ELIZABETH SHER: Bound, Unbound, Rebound
January 3 – February 1, 2025
Artist’s Reception: Sunday, January 12, 2 – 4 pm
Panel Discussion: Sunday, January 19, 2 – 4 pm
Elizabeth Sher has always approached her art through series, much like a musician creating albums across different genres, yet maintaining a signature style. At the beginning of her career as a printmaker, in the 1970s, Sher sought to push the boundaries of traditional etching by extending the image beyond the plate and onto the surrounding paper in a series of images of rope. As she worked on them, she realized they were symbolic of the limitations she felt in her life as a mother, wife, professor, and practicing artist in a predominantly sexist era. In response to these personal and societal constraints, Sher began making images of bags and women bound with rope. Working on large unstretched canvases, she layered silk-screened images with paint and drawing to visually express those boundaries.

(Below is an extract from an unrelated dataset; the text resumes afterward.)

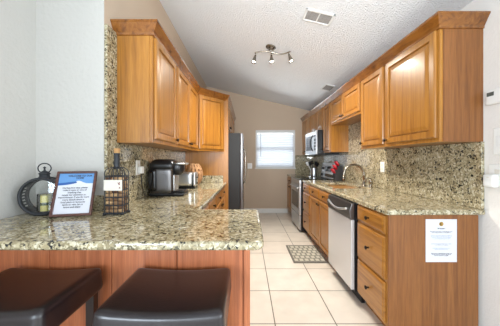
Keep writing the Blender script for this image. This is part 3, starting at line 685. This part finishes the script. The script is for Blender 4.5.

Humor, for Sher, also became a tool of resistance — a way to challenge the seriousness of the art world and subvert the expectations placed on women of that time. This newfound freedom infused her art practice as she moved forward with each series reflecting her authentic self.
While Sher’s work has continued to evolve, society has unfortunately experienced a setback following the recent election. So with her children grown and after decades of teaching and exhibiting, she returns to the imagery of rope, expanding on this earlier theme. Her recent work incorporates a rich array of materials: paint, oil stick, acrylic, pastel, digital layering, and video, allowing her to reinterpret her artistic past while simultaneously moving beyond the limitations that once defined her.

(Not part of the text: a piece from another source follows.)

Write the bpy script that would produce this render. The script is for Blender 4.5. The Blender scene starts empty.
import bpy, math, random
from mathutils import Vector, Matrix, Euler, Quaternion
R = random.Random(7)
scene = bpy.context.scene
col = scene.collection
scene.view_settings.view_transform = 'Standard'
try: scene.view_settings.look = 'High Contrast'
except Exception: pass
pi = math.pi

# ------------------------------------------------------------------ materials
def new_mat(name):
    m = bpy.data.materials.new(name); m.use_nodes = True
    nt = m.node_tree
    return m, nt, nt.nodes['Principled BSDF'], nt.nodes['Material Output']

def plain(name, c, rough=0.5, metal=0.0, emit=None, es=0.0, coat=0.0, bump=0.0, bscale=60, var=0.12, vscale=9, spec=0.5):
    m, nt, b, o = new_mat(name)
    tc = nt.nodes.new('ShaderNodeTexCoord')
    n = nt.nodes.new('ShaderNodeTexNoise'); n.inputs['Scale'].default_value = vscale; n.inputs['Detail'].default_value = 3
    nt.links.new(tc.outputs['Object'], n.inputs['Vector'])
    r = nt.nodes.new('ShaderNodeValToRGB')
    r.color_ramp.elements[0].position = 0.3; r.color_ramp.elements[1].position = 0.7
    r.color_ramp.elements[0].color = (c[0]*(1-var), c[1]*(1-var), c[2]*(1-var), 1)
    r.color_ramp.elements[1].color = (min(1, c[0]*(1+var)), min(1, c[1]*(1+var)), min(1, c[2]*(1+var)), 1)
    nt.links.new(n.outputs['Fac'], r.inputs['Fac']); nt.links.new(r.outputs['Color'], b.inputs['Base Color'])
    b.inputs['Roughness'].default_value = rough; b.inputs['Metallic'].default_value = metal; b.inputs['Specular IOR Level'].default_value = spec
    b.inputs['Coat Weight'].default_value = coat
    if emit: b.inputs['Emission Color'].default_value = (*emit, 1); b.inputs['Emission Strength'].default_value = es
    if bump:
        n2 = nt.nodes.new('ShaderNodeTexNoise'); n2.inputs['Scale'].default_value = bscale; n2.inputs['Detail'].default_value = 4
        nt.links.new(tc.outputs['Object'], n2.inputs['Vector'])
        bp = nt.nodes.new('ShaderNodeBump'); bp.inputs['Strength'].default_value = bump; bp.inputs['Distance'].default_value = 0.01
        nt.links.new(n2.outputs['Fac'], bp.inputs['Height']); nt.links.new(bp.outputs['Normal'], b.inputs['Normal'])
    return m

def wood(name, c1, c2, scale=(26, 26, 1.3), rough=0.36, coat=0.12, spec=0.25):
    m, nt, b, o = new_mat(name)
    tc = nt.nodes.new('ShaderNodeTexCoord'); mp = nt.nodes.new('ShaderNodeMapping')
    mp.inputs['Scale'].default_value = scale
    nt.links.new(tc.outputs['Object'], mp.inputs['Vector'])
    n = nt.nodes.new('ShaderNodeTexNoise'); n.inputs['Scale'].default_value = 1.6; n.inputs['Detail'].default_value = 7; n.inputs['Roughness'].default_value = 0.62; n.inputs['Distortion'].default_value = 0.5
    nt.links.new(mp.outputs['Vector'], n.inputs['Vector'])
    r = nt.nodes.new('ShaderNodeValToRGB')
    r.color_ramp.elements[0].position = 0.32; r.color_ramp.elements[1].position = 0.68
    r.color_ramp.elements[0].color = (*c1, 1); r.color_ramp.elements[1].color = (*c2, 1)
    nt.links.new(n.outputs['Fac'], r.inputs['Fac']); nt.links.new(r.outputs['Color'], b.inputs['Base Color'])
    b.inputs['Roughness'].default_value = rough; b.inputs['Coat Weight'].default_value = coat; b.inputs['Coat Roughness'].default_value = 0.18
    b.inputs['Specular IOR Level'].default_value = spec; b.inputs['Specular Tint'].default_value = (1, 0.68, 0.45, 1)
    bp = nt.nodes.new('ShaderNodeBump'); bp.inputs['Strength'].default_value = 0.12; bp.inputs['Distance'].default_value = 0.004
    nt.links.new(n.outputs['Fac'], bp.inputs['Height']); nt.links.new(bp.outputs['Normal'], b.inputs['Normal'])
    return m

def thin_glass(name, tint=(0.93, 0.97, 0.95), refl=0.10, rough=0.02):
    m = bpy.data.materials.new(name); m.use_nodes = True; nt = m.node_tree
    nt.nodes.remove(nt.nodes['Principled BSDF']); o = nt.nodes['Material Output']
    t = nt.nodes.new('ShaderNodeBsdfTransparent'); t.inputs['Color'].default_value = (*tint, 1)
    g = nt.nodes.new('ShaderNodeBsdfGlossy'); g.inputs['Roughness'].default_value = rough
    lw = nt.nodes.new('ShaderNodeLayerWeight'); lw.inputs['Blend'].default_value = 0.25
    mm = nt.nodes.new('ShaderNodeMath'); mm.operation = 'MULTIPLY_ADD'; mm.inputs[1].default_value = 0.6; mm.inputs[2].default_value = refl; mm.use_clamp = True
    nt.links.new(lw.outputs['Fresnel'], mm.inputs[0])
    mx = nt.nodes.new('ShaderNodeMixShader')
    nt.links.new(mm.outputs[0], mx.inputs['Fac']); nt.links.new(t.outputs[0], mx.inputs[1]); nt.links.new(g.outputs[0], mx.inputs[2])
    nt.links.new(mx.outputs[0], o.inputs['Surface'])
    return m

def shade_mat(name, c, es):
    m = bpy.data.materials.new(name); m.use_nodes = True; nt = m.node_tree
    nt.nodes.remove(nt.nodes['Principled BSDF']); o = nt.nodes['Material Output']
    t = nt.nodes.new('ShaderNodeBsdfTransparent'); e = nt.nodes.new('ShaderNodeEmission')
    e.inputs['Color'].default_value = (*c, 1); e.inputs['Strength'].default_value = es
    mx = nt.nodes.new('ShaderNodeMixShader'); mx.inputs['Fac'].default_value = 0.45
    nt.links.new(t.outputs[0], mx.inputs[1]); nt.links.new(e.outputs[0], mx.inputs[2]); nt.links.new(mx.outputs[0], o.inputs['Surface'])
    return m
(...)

In her exhibition Bound, Unbound, Rebound, Sher skillfully balances the personal and political, the historical and contemporary. Her technical mastery and conceptual depth shine through, inviting viewers to explore the complexities of the female experience.
PANEL DISCUSSION
SUNDAY, JANUARY 19, 2-4 pm
with Dr. Amalia Mesa Bains, Mildred Howard, M. Louise Stanley, and Ruth Tabancay
Join four renowned Bay Area women artists as they reflect on their decades-long journeys in the art world. By sharing their stories, challenges, activism, and achievements, they will inspire artists of all ages, genders, and backgrounds to persevere in their creative pursuits. With Elizabeth Sher moderating, expect an engaging and thought-provoking discussion that celebrates creativity and resilience.

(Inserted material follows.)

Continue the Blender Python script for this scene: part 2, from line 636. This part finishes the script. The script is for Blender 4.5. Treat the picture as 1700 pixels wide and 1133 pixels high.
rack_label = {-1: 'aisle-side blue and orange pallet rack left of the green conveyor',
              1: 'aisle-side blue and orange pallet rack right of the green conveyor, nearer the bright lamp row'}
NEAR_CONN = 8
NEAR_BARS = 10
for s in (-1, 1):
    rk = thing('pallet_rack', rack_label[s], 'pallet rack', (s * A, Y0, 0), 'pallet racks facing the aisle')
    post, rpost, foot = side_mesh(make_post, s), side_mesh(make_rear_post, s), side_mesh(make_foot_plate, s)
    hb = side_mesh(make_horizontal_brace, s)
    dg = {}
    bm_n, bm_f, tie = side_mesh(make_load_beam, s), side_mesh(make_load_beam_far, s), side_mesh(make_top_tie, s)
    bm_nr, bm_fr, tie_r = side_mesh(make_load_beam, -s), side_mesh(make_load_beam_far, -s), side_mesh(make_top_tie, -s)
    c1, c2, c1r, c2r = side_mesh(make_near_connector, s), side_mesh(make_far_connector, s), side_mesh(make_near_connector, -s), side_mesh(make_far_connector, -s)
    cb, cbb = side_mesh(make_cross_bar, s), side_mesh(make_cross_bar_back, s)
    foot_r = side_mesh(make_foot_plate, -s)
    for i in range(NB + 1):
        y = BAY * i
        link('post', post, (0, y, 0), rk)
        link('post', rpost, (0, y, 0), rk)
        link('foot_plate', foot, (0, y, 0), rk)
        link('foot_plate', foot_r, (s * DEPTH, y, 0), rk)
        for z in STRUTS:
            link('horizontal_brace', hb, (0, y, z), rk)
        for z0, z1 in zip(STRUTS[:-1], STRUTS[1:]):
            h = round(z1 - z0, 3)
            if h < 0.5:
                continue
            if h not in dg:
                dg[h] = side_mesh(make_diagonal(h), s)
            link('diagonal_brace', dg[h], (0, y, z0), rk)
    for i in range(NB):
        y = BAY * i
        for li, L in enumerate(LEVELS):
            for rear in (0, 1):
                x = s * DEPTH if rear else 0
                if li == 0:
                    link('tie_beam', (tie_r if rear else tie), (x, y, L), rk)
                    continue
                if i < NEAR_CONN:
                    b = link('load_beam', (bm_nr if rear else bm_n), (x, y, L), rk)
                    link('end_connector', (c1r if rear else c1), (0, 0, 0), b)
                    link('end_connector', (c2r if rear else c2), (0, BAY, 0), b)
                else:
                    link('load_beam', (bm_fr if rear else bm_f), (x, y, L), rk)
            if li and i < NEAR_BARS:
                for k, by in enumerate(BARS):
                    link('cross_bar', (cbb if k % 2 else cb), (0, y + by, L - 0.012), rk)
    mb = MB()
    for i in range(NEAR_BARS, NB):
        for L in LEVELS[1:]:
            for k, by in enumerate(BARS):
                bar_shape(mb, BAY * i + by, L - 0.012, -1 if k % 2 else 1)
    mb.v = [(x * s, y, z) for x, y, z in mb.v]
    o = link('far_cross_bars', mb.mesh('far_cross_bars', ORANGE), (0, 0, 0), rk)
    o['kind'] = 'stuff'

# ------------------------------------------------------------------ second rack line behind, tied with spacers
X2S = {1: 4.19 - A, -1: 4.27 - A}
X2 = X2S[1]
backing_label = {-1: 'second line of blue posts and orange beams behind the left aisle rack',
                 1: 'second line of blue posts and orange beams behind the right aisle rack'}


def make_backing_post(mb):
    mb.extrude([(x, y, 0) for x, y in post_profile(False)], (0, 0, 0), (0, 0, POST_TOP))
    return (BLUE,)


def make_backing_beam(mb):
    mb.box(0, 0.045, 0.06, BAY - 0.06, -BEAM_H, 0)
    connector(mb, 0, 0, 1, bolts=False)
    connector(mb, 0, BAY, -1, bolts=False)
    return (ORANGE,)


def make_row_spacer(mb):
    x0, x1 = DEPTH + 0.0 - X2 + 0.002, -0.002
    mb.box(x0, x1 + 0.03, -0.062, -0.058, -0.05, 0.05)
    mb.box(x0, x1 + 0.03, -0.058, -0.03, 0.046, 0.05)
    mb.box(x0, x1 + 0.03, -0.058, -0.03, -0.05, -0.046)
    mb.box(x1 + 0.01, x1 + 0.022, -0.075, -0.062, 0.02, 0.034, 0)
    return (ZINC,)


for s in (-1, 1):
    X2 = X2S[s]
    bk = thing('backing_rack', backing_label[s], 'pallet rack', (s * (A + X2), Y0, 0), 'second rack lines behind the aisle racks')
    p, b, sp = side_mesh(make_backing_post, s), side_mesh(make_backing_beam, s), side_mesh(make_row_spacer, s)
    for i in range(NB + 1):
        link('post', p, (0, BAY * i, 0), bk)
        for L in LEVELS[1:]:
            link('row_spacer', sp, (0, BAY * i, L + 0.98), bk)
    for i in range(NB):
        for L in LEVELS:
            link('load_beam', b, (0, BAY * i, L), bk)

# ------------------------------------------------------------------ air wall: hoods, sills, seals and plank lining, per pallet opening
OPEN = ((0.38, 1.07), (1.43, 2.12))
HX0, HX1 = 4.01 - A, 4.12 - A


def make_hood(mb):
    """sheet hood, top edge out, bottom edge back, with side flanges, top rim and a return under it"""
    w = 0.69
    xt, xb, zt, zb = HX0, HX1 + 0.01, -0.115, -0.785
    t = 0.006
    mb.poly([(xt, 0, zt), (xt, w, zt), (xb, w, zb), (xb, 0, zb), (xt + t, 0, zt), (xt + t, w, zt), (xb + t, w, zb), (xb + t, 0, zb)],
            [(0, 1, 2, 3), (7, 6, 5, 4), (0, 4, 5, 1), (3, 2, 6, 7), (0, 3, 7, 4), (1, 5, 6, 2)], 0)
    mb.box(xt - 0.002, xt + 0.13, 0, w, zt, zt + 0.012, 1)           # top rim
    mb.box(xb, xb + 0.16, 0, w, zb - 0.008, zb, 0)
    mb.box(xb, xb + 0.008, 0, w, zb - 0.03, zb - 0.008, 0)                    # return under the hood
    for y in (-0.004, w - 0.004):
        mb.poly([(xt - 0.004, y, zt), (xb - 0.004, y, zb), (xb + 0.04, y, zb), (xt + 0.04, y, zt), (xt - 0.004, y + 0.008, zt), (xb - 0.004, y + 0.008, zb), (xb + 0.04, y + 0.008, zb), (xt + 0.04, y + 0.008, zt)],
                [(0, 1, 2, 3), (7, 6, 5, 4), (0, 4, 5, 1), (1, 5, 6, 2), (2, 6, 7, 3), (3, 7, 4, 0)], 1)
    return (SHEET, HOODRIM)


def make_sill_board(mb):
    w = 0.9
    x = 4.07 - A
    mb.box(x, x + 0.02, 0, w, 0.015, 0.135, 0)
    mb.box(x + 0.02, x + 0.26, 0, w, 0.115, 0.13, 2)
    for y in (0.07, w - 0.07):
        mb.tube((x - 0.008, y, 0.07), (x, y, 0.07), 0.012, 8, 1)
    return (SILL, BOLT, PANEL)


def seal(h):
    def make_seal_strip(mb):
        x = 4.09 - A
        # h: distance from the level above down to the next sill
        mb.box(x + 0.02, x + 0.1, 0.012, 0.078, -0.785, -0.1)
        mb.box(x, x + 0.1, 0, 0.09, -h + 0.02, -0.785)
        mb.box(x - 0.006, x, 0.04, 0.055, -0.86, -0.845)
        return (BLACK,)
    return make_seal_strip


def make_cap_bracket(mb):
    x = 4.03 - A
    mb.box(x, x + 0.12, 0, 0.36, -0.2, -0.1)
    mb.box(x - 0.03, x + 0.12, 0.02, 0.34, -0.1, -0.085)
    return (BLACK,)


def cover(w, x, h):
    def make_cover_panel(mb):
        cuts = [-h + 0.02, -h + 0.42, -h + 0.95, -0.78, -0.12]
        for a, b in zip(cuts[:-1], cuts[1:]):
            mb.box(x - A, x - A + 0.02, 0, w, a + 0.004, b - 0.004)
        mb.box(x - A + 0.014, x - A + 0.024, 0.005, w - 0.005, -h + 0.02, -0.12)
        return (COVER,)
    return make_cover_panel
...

Seating is limited. RSVP to https://bit.ly/elizabethsher
Gallery
Available Work
Elizabeth Sher
Bay Area artist and filmmaker, Elizabeth Sher is Professor Emeritus of Art at the California College of the Arts in San Francisco where she taught painting and media arts. Currently working in video, artist books, digital mixed media on canvas, paper, and metal, Sher passes freely between static and moving images, paint and pixels, traditional and new media. She mixes these with a strong basis of formal discourse and a quirky sense of popular culture blended with insightful honesty and humor. Career highlights include her work being widely collected including SFMOMA and Fine Arts Museums of San Francisco, Museum of California; her films have been broadcast on PBS and internationally including “PENNY: Champion of the Marginalized” Film (writer, director, editor) and “Rituals of Remembrance: Exploring the Art of Mourning” (co-director and producer); exhibits such as “Good Coffee, Bad News” solo Show at Mercury 20 Gallery in 2024 and “Ten Years of Artist Books” curated by Donna Seager at the Brooklyn Central Library; an artist residency at Studi D’arte Nel Castelio, Aragonese, Castle, BAU Institute in Otranto, Italy; and as a featured artist at the Bioneer International Conference in 2022.